_The exercise_
Reproduce the listing below exactly. Pictures do not belong in the copy.

Records from a data source

####

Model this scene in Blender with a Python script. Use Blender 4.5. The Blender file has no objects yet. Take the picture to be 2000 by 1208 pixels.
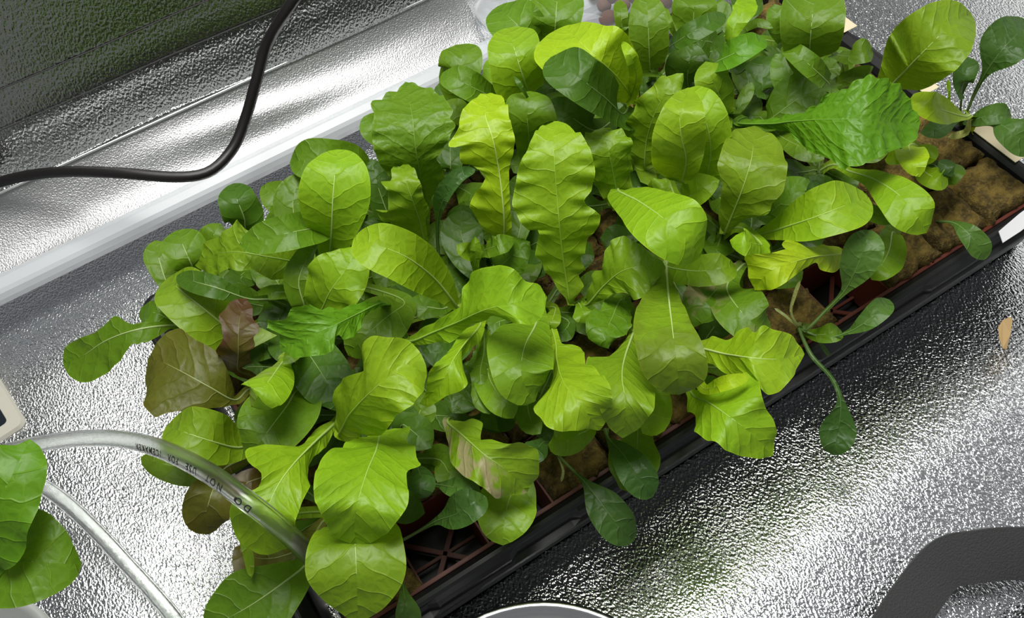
import bpy, bmesh, math, random
import numpy as np
from mathutils import Vector, Matrix, noise
random.seed(7); RNG = np.random.RandomState(7)
sc = bpy.context.scene; COL = sc.collection; PI = math.pi

# ------------------------------------------------------------------ camera, world, lights, exposure
F = 1832.4456
CAM = np.array([.0434, -.1609, .5483])
cam = bpy.data.cameras.new('camera'); co = bpy.data.objects.new('camera', cam); COL.objects.link(co)
co.location = CAM; co.rotation_euler = [math.radians(a) for a in (33.48, 3.78, -32.37)]
cam.sensor_width = 36; cam.lens = F / 2000 * 36; cam.clip_start = .01
sc.camera = co
ROT = np.array(co.rotation_euler.to_matrix())
sc.view_settings.view_transform = 'Standard'; sc.view_settings.look = 'None'
sc.view_settings.exposure = 0.0; sc.view_settings.gamma = 1; sc.view_settings.use_curve_mapping = False
w = bpy.data.worlds.new('world'); sc.world = w; w.use_nodes = True
w.node_tree.nodes['Background'].inputs[0].default_value = (.95, .97, 1, 1)
w.node_tree.nodes['Background'].inputs[1].default_value = .23
def area(name, loc, target, sx, sy, power, color=(1, 1, 1)):
    l = bpy.data.lights.new(name, 'AREA'); l.shape = 'RECTANGLE'; l.size = sx; l.size_y = sy
    l.energy = power; l.color = color
    o = bpy.data.objects.new(name, l); COL.objects.link(o); o.location = loc
    o.rotation_euler = (Vector(target) - Vector(loc)).to_track_quat('-Z', 'Y').to_euler()
    return o
area('grow_lamp', (.23, .25, .95), (.28, .14, 0), .46, .38, 10.5, (1, .985, .94))

def U(x, y, z):                       # point of the photograph at height z
    d = ROT @ np.array([(x - 1000) / F, -(y - 604) / F, -1.]); return CAM + d * ((z - CAM[2]) / d[2])
def UY(x, y, Y):
    d = ROT @ np.array([(x - 1000) / F, -(y - 604) / F, -1.]); return CAM + d * ((Y - CAM[1]) / d[1])

# ------------------------------------------------------------------ materials
def mat(name, color=(.5, .5, .5), rough=.5, metal=0, **kw):
    m = bpy.data.materials.new(name); m.use_nodes = True
    b = m.node_tree.nodes['Principled BSDF']
    b.inputs['Base Color'].default_value = (*color, 1); b.inputs['Roughness'].default_value = rough
    b.inputs['Metallic'].default_value = metal
    for k, v in kw.items(): b.inputs[k.replace('_', ' ')].default_value = v
    return m
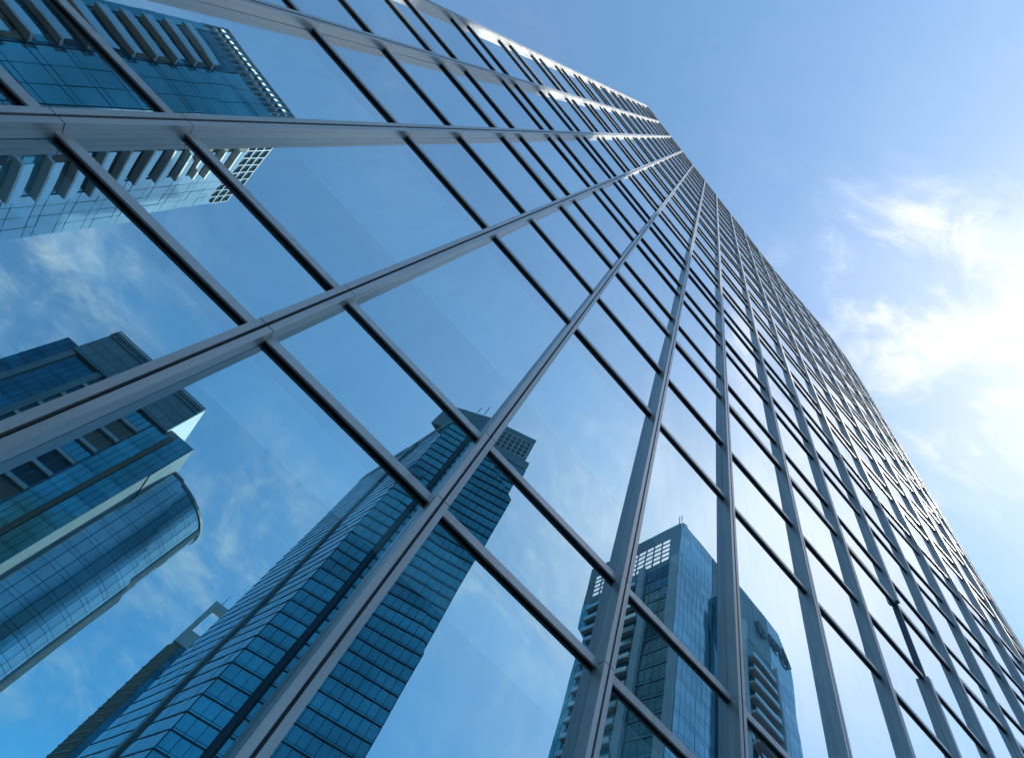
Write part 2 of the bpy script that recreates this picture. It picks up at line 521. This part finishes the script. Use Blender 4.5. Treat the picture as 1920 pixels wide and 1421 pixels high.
# ------------------------------------------------------------------ the towers across the street (seen in the glass)
def MIR(x, y):
    q = Vector((x, y, 0)); d = (q - GLASS0).dot(NO)
    q = q - NO * (2 * d)
    return q.x, q.y
def pol(az, rho):
    """a plan point given by the compass bearing and distance at which the glass shows it, moved across the street"""
    return Vector((rho * math.cos(R(az)), rho * math.sin(R(az)), 0))
class Face:
    def __init__(s, A, B, inside):
        s.A, s.B = Vector(A), Vector(B)
        s.e = (s.B - s.A).normalized(); s.L = (s.B - s.A).length
        n = Vector((s.e.y, -s.e.x, 0))
        if (Vector(inside) - s.A).dot(n) > 0: n = -n
        s.n = n
    def __call__(s, u, v, w):
        q = s.A + s.e * u + s.n * w
        x, y = MIR(q.x, q.y)
        return Vector((x, y, v))
def shell(parent, pts, z0, z1, mat, name='wall'):
    m = MB(); m.prism([MIR(q.x, q.y) for q in pts], z0, z1)
    return m.build(name, mat, parent)
def glass_grid(parent, fc, u0, u1, z0, z1, fh, bay, mat, ledge=0.0, spandrel=0.28, ledge_mat=None, prefix='', fine=True):
    nb = max(1, round((u1 - u0) / bay)); bw = (u1 - u0) / nb
    nf = max(1, round((z1 - z0) / fh)); h = (z1 - z0) / nf
    for k in range(nf):
        v0, v1 = z0 + k * h, z0 + (k + 1) * h
        m = MB()
        for j in range(nb):
            t = random.uniform(0.10, 0.16); t2 = t + random.uniform(-0.03, 0.03)
            a, b = u0 + j * bw + 0.05, u0 + (j + 1) * bw - 0.05
            c, d = v0 + h * spandrel + 0.05, v1 - 0.05
            m.hexa([fc(a, c, 0.02), fc(b, c, 0.02), fc(b, c, t2), fc(a, c, t), fc(a, d, 0.02), fc(b, d, 0.02), fc(b, d, t), fc(a, d, t2)])
            if spandrel > 0.05:
                m.box(fc, a, b, v0 + 0.05, v0 + h * spandrel - 0.03, 0.02, 0.12)
        m.build('window_band', mat, parent)
        if ledge > 0:
            l = MB(); l.box(fc, u0 - 0.02, u1 + 0.02, v0 - 0.10, v0 + 0.10, 0.02, ledge)
            l.build('floor_ledge', ledge_mat or M_line, parent)
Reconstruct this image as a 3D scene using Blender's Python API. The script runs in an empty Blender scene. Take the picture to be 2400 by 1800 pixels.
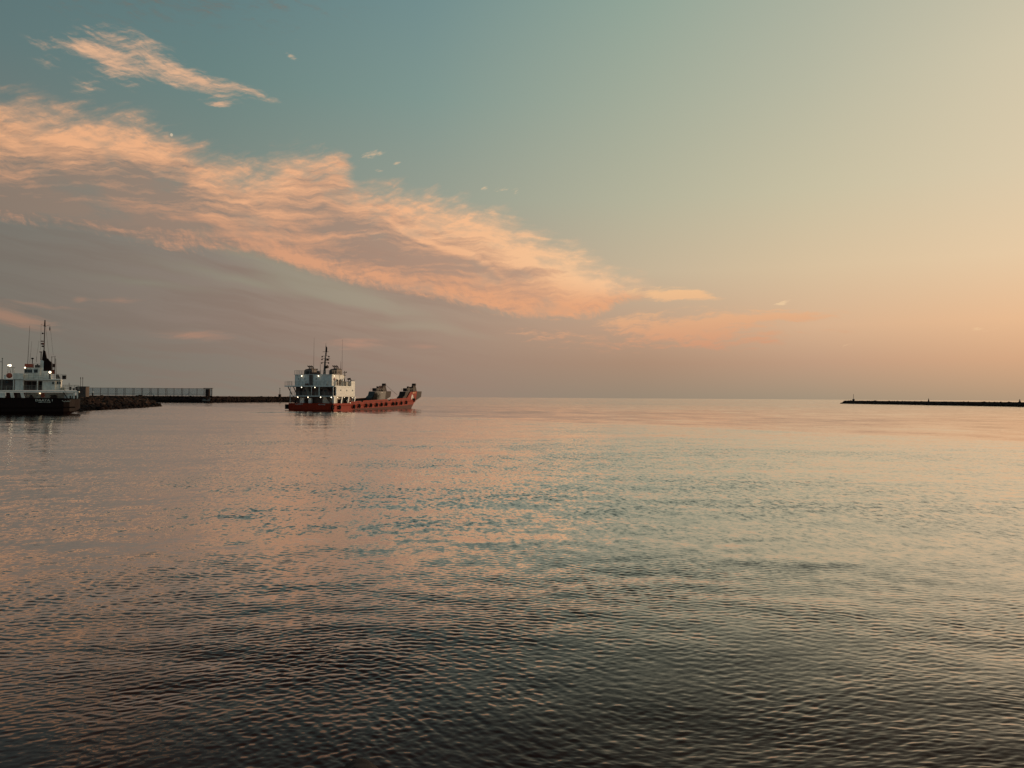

####

_Solution for this problem_
Model this scene in Blender with a Python script. Use Blender 4.5. The Blender file has no objects yet. Take the picture to be 2000 by 1208 pixels.
import bpy, bmesh, math, random
import numpy as np
from mathutils import Vector, Matrix, noise
random.seed(7); RNG = np.random.RandomState(7)
sc = bpy.context.scene; COL = sc.collection; PI = math.pi

# ------------------------------------------------------------------ camera, world, lights, exposure
F = 1832.4456
CAM = np.array([.0434, -.1609, .5483])
cam = bpy.data.cameras.new('camera'); co = bpy.data.objects.new('camera', cam); COL.objects.link(co)
co.location = CAM; co.rotation_euler = [math.radians(a) for a in (33.48, 3.78, -32.37)]
cam.sensor_width = 36; cam.lens = F / 2000 * 36; cam.clip_start = .01
sc.camera = co
ROT = np.array(co.rotation_euler.to_matrix())
sc.view_settings.view_transform = 'Standard'; sc.view_settings.look = 'None'
sc.view_settings.exposure = 0.0; sc.view_settings.gamma = 1; sc.view_settings.use_curve_mapping = False
w = bpy.data.worlds.new('world'); sc.world = w; w.use_nodes = True
w.node_tree.nodes['Background'].inputs[0].default_value = (.95, .97, 1, 1)
w.node_tree.nodes['Background'].inputs[1].default_value = .23
def area(name, loc, target, sx, sy, power, color=(1, 1, 1)):
    l = bpy.data.lights.new(name, 'AREA'); l.shape = 'RECTANGLE'; l.size = sx; l.size_y = sy
    l.energy = power; l.color = color
    o = bpy.data.objects.new(name, l); COL.objects.link(o); o.location = loc
    o.rotation_euler = (Vector(target) - Vector(loc)).to_track_quat('-Z', 'Y').to_euler()
    return o
area('grow_lamp', (.23, .25, .95), (.28, .14, 0), .46, .38, 10.5, (1, .985, .94))

def U(x, y, z):                       # point of the photograph at height z
    d = ROT @ np.array([(x - 1000) / F, -(y - 604) / F, -1.]); return CAM + d * ((z - CAM[2]) / d[2])
def UY(x, y, Y):
    d = ROT @ np.array([(x - 1000) / F, -(y - 604) / F, -1.]); return CAM + d * ((Y - CAM[1]) / d[1])

# ------------------------------------------------------------------ materials
def mat(name, color=(.5, .5, .5), rough=.5, metal=0, **kw):
    m = bpy.data.materials.new(name); m.use_nodes = True
    b = m.node_tree.nodes['Principled BSDF']
    b.inputs['Base Color'].default_value = (*color, 1); b.inputs['Roughness'].default_value = rough
    b.inputs['Metallic'].default_value = metal
    for k, v in kw.items(): b.inputs[k.replace('_', ' ')].default_value = v
    return m
Write part 2 of the bpy script that recreates this picture. It picks up at line 521. This part finishes the script. Use Blender 4.5. Treat the picture as 1920 pixels wide and 1421 pixels high.
# ------------------------------------------------------------------ the towers across the street (seen in the glass)
def MIR(x, y):
    q = Vector((x, y, 0)); d = (q - GLASS0).dot(NO)
    q = q - NO * (2 * d)
    return q.x, q.y
def pol(az, rho):
    """a plan point given by the compass bearing and distance at which the glass shows it, moved across the street"""
    return Vector((rho * math.cos(R(az)), rho * math.sin(R(az)), 0))
class Face:
    def __init__(s, A, B, inside):
        s.A, s.B = Vector(A), Vector(B)
        s.e = (s.B - s.A).normalized(); s.L = (s.B - s.A).length
        n = Vector((s.e.y, -s.e.x, 0))
        if (Vector(inside) - s.A).dot(n) > 0: n = -n
        s.n = n
    def __call__(s, u, v, w):
        q = s.A + s.e * u + s.n * w
        x, y = MIR(q.x, q.y)
        return Vector((x, y, v))
def shell(parent, pts, z0, z1, mat, name='wall'):
    m = MB(); m.prism([MIR(q.x, q.y) for q in pts], z0, z1)
    return m.build(name, mat, parent)
def glass_grid(parent, fc, u0, u1, z0, z1, fh, bay, mat, ledge=0.0, spandrel=0.28, ledge_mat=None, prefix='', fine=True):
    nb = max(1, round((u1 - u0) / bay)); bw = (u1 - u0) / nb
    nf = max(1, round((z1 - z0) / fh)); h = (z1 - z0) / nf
    for k in range(nf):
        v0, v1 = z0 + k * h, z0 + (k + 1) * h
        m = MB()
        for j in range(nb):
            t = random.uniform(0.10, 0.16); t2 = t + random.uniform(-0.03, 0.03)
            a, b = u0 + j * bw + 0.05, u0 + (j + 1) * bw - 0.05
            c, d = v0 + h * spandrel + 0.05, v1 - 0.05
            m.hexa([fc(a, c, 0.02), fc(b, c, 0.02), fc(b, c, t2), fc(a, c, t), fc(a, d, 0.02), fc(b, d, 0.02), fc(b, d, t), fc(a, d, t2)])
            if spandrel > 0.05:
                m.box(fc, a, b, v0 + 0.05, v0 + h * spandrel - 0.03, 0.02, 0.12)
        m.build('window_band', mat, parent)
        if ledge > 0:
            l = MB(); l.box(fc, u0 - 0.02, u1 + 0.02, v0 - 0.10, v0 + 0.10, 0.02, ledge)
            l.build('floor_ledge', ledge_mat or M_line, parent)
Reconstruct this image as a 3D scene using Blender's Python API. The script runs in an empty Blender scene. Take the picture to be 2400 by 1800 pixels.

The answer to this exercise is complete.